Throughout the years, there were other changes made to the house. To replace the outhouse, a bathroom was built on what is now the side porch. A kitchen also was built on the porch next to the bathroom.

Bailey and Grede began the major restoration work in 1989.

“We could see the beautiful bones of the house,” Grede said.

In 1989 and 1990, the heating and cooling, plumbing, electrical wiring, gas lines and sewer lines all were replaced – “starting from scratch,” Grede said.

To make way for the new systems, wood floors were removed revealing dirt underneath. The few wood walls in the home are where new plumbing was installed as needed.
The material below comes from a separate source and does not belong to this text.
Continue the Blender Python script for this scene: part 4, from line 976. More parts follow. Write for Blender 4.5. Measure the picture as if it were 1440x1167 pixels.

Window swamp coolers were replaced and the home now has central air conditioning and a furnace.

Some cuts were made into the adobe walls for wiring and the adobe was patched, but it wasn’t always easy making the needed comfort changes with the adobe structure.

“We have a wall-mounted sink in the bathroom,” Grede said. “We had to drill through and put steel plates on both sides of the wall to hang that. You can’t just drill or hang on adobe. Those kinds of things you really have to think about and structure appropriately.”

While some of the adobe walls had absorbed the paint that covered them, there are still some areas of the home where the natural adobe is exposed and the history is on display.

As much as possible, Grede and Bailey saved original building materials and reused them. Much of the woodwork in the house – primarily floors, ceilings and door frames – is the original redwood, which Grede said was the wood of choice at the time because of its availability and cost.

A big comfort move was building a new kitchen and bathroom in the main structure, which allowed them to remove the kitchen and bath that had been built on the porch. The main house is now 1,650 square feet.

“That was a lifestyle change. Now we have comfort,” Grede said. “We have heating and cooling. We have electricity.”

That move allowed the eventual restoration of the wrap-around porch that starts at the front entry way on the north end of the home and stretches around the west side to the sleeping porch at the south end. That began in 2000, about 10 years after the completion of the kitchen and bath remodel. The 10-year gap allowed Grede and Bailey to enjoy what they had done, regroup and plan ahead for more restoration.

“If you’re going to live in a house during restoration, you really have to be prepared to do that,” Grede said. “It’s very tough to be in the midst of all this dust all the time. It takes a while to say, ‘I’m really comfortable. Now we’re going to go outside of our comfort and live in a construction zone again.’ ”

When the work began again, Grede and Bailey restored the wraparound porch, remodeled the second barn into a bed & breakfast that they rent and sometime use as a guest house. They also remodeled the sleeping porch and restored a water well house that was on the property.

In the style of many adobe houses – in particular barrio houses – of the era, the entire home, including the guest house, sits flush to the street on the east side. That means there is a lot of yard to the west on the one-third acre lot. Grede and Bailey built what they call a “grotto” to serve as a storage room on the southwest section of the lot using some of the existing building materials. They also built an L-shaped wall just off the wraparound porch to give them a courtyard feel with a fountain.

With the exception of a small detail in the kitchen, Grede and Bailey consider their work on the house done. And they now enjoy the comfort and ambience they’ve built in a house that is well over a century old.

“Not everybody saw what we saw,” Grede said. “Some people thought we were living in a slum, but we always saw the beauty of the spaces. When we started restoring it, everybody could see what it would look like.

“We consider it mostly finished. We put a lot of thought into it all the way along. And we’re comfortable.”